■ **The task**:
Write out the material below again, unchanged.

-- START Dataset extract --

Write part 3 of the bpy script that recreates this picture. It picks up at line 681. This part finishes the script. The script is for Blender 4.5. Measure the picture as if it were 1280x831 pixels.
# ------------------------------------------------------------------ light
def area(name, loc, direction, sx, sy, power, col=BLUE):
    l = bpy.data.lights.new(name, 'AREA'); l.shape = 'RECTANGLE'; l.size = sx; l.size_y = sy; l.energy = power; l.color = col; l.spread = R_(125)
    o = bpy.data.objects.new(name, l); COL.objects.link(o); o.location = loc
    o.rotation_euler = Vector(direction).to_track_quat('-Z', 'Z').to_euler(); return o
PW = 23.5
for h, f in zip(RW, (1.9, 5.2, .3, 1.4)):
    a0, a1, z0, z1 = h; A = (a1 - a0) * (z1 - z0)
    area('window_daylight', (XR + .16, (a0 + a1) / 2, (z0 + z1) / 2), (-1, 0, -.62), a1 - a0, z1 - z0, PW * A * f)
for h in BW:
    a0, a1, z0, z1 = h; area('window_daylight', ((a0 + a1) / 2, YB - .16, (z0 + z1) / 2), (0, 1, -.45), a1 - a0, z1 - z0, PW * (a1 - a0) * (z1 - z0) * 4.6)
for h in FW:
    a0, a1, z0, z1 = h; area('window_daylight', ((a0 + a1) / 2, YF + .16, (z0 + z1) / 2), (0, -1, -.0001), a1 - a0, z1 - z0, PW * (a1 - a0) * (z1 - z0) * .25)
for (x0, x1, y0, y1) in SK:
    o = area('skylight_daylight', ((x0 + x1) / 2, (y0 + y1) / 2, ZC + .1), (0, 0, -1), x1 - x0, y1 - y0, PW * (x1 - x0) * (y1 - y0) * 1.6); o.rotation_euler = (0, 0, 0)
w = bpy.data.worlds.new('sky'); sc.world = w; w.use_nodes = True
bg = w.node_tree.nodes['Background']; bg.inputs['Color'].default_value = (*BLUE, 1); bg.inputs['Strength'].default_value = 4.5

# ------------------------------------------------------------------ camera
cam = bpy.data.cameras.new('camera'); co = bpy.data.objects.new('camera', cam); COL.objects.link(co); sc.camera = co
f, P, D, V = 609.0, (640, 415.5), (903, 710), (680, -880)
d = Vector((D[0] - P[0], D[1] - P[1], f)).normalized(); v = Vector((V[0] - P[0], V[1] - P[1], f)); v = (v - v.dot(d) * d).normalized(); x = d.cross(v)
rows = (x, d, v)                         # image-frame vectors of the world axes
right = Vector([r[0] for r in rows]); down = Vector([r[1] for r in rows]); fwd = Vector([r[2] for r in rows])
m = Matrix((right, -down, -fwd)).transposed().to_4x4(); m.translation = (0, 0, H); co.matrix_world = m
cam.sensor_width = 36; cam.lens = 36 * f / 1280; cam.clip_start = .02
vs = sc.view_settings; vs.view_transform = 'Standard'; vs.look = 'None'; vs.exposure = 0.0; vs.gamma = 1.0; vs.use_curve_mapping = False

-- END Dataset extract --

■ **Right answer**:
Write part 3 of the bpy script that recreates this picture. It picks up at line 681. This part finishes the script. The script is for Blender 4.5. Measure the picture as if it were 1280x831 pixels.
# ------------------------------------------------------------------ light
def area(name, loc, direction, sx, sy, power, col=BLUE):
    l = bpy.data.lights.new(name, 'AREA'); l.shape = 'RECTANGLE'; l.size = sx; l.size_y = sy; l.energy = power; l.color = col; l.spread = R_(125)
    o = bpy.data.objects.new(name, l); COL.objects.link(o); o.location = loc
    o.rotation_euler = Vector(direction).to_track_quat('-Z', 'Z').to_euler(); return o
PW = 23.5
for h, f in zip(RW, (1.9, 5.2, .3, 1.4)):
    a0, a1, z0, z1 = h; A = (a1 - a0) * (z1 - z0)
    area('window_daylight', (XR + .16, (a0 + a1) / 2, (z0 + z1) / 2), (-1, 0, -.62), a1 - a0, z1 - z0, PW * A * f)
for h in BW:
    a0, a1, z0, z1 = h; area('window_daylight', ((a0 + a1) / 2, YB - .16, (z0 + z1) / 2), (0, 1, -.45), a1 - a0, z1 - z0, PW * (a1 - a0) * (z1 - z0) * 4.6)
for h in FW:
    a0, a1, z0, z1 = h; area('window_daylight', ((a0 + a1) / 2, YF + .16, (z0 + z1) / 2), (0, -1, -.0001), a1 - a0, z1 - z0, PW * (a1 - a0) * (z1 - z0) * .25)
for (x0, x1, y0, y1) in SK:
    o = area('skylight_daylight', ((x0 + x1) / 2, (y0 + y1) / 2, ZC + .1), (0, 0, -1), x1 - x0, y1 - y0, PW * (x1 - x0) * (y1 - y0) * 1.6); o.rotation_euler = (0, 0, 0)
w = bpy.data.worlds.new('sky'); sc.world = w; w.use_nodes = True
bg = w.node_tree.nodes['Background']; bg.inputs['Color'].default_value = (*BLUE, 1); bg.inputs['Strength'].default_value = 4.5

# ------------------------------------------------------------------ camera
cam = bpy.data.cameras.new('camera'); co = bpy.data.objects.new('camera', cam); COL.objects.link(co); sc.camera = co
f, P, D, V = 609.0, (640, 415.5), (903, 710), (680, -880)
d = Vector((D[0] - P[0], D[1] - P[1], f)).normalized(); v = Vector((V[0] - P[0], V[1] - P[1], f)); v = (v - v.dot(d) * d).normalized(); x = d.cross(v)
rows = (x, d, v)                         # image-frame vectors of the world axes
right = Vector([r[0] for r in rows]); down = Vector([r[1] for r in rows]); fwd = Vector([r[2] for r in rows])
m = Matrix((right, -down, -fwd)).transposed().to_4x4(); m.translation = (0, 0, H); co.matrix_world = m
cam.sensor_width = 36; cam.lens = 36 * f / 1280; cam.clip_start = .02
vs = sc.view_settings; vs.view_transform = 'Standard'; vs.look = 'None'; vs.exposure = 0.0; vs.gamma = 1.0; vs.use_curve_mapping = False